Problem to work on: Can you transcribe every line exactly and leave the pictures behind?

>> Begin Collected material

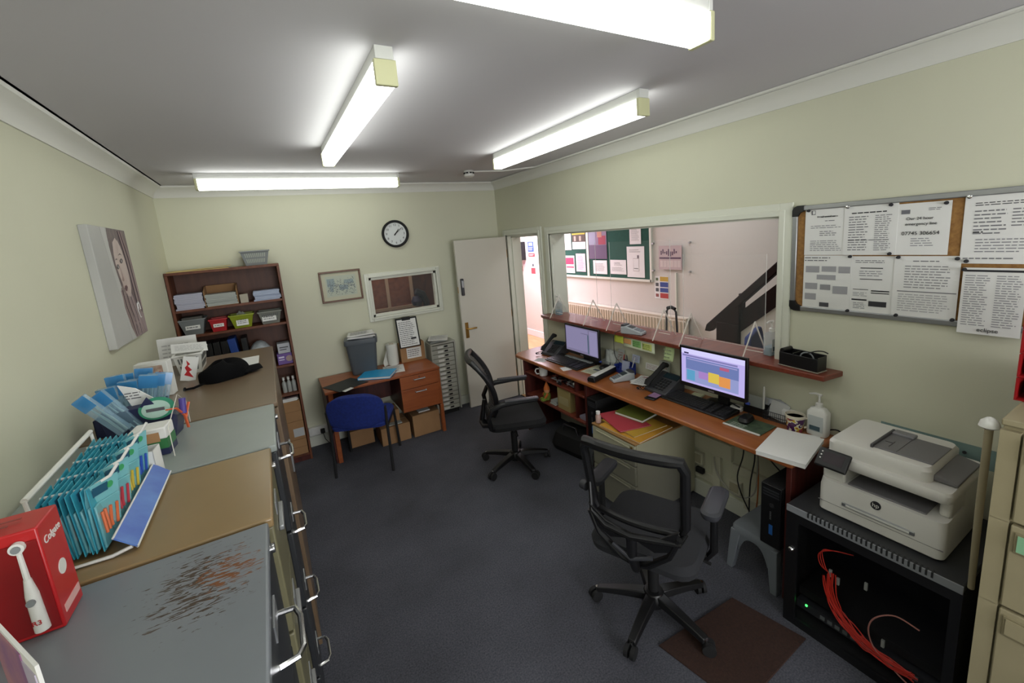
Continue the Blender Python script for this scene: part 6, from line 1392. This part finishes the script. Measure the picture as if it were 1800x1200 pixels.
# red electric toothbrush box
t = thing('toothbrush_box', 'red boxed electric toothbrush at the near edge of the rack', 'box', (-.477, 1.04, T), 0)
rd = mat('box_red', 'b01c20', .35); rdk = mat('box_dark_red', '7c0f14', .3)
B(-.066, .062, -.042, .042, 0, .200).obj('carton', rd, t, bevel=.003)
B(-.062, .058, -.0445, -.0425, .008, .180).obj('window_panel', rdk, t)
tb = MB().tube([(-.0 + .036, -.047, .015), (-.0 + .036, -.047, .085), (-.0 + .036, -.047, .115)], [.0105, .009, .005], 12).tube([(-.0 + .036, -.047, .115), (-.0 + .036, -.047, .170)], [.0045, .0035], 8).obj('toothbrush', white, t)
MB().cyl((.036, -.052, .175), (.036, -.043, .175), .010, n=18).obj('brush_head', white, tb); MB().cyl((.036, -.055, .175), (.036, -.051, .175), .006, n=12).obj('bristles', greyp, tb)
MB().cyl((.036, -.060, .075), (.036, -.056, .075), .006, n=14).obj('power_button', greyp, tb)
text(t, 'R3', .012, (.036, -.0585, .035), red)
s = text(t, 'Colgate', .020, (.0626, .0, .165), white); s.rotation_euler = (PI / 2, 0, PI / 2)
MB().cyl((.062, .0, .095), (.063, .0, .095), .014, n=20).obj('round_badge', white, t); B(.062, .063, -.03, .035, .02, .035).obj('side_print', mat('pale_red', 'd8a8a4', .5), t)
MB().box(-.03, .02, -.02, -.015, .205, .2055).box(-.02, .03, .0, .005, .205, .2055).obj('hanging_slot', rdk, t)
# leaning flyer in holder
t = thing('leaflet_holder', 'purple and peach printed card in a white-edged holder at the bottom left corner', 'card', (-.385, .79, T), R(0))
t.rotation_euler = (0, 0, math.atan2(.70 - .86, -.315 + .418))
B(-.10, .10, 0, .004, 0, .146).obj('holder', paper, t); B(-.095, .045, -.0012, 0, .004, .140).obj('printed_picture', mat('flyer_print', '5a2f86', .4, color2='c68a86', vscale=9), t)
B(.045, .092, -.0012, 0, .004, .13).obj('pale_panel', mat('flyer_pale', 'b9b0c4', .5), t); m = MB(); lines(m, .05, .085, .06, .10, 4, 8, y=-.0016); m.obj('printing', ink, t, smooth=False)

>> End Collected material

Finished task:
Continue the Blender Python script for this scene: part 6, from line 1392. This part finishes the script. Measure the picture as if it were 1800x1200 pixels.
# red electric toothbrush box
t = thing('toothbrush_box', 'red boxed electric toothbrush at the near edge of the rack', 'box', (-.477, 1.04, T), 0)
rd = mat('box_red', 'b01c20', .35); rdk = mat('box_dark_red', '7c0f14', .3)
B(-.066, .062, -.042, .042, 0, .200).obj('carton', rd, t, bevel=.003)
B(-.062, .058, -.0445, -.0425, .008, .180).obj('window_panel', rdk, t)
tb = MB().tube([(-.0 + .036, -.047, .015), (-.0 + .036, -.047, .085), (-.0 + .036, -.047, .115)], [.0105, .009, .005], 12).tube([(-.0 + .036, -.047, .115), (-.0 + .036, -.047, .170)], [.0045, .0035], 8).obj('toothbrush', white, t)
MB().cyl((.036, -.052, .175), (.036, -.043, .175), .010, n=18).obj('brush_head', white, tb); MB().cyl((.036, -.055, .175), (.036, -.051, .175), .006, n=12).obj('bristles', greyp, tb)
MB().cyl((.036, -.060, .075), (.036, -.056, .075), .006, n=14).obj('power_button', greyp, tb)
text(t, 'R3', .012, (.036, -.0585, .035), red)
s = text(t, 'Colgate', .020, (.0626, .0, .165), white); s.rotation_euler = (PI / 2, 0, PI / 2)
MB().cyl((.062, .0, .095), (.063, .0, .095), .014, n=20).obj('round_badge', white, t); B(.062, .063, -.03, .035, .02, .035).obj('side_print', mat('pale_red', 'd8a8a4', .5), t)
MB().box(-.03, .02, -.02, -.015, .205, .2055).box(-.02, .03, .0, .005, .205, .2055).obj('hanging_slot', rdk, t)
# leaning flyer in holder
t = thing('leaflet_holder', 'purple and peach printed card in a white-edged holder at the bottom left corner', 'card', (-.385, .79, T), R(0))
t.rotation_euler = (0, 0, math.atan2(.70 - .86, -.315 + .418))
B(-.10, .10, 0, .004, 0, .146).obj('holder', paper, t); B(-.095, .045, -.0012, 0, .004, .140).obj('printed_picture', mat('flyer_print', '5a2f86', .4, color2='c68a86', vscale=9), t)
B(.045, .092, -.0012, 0, .004, .13).obj('pale_panel', mat('flyer_pale', 'b9b0c4', .5), t); m = MB(); lines(m, .05, .085, .06, .10, 4, 8, y=-.0016); m.obj('printing', ink, t, smooth=False)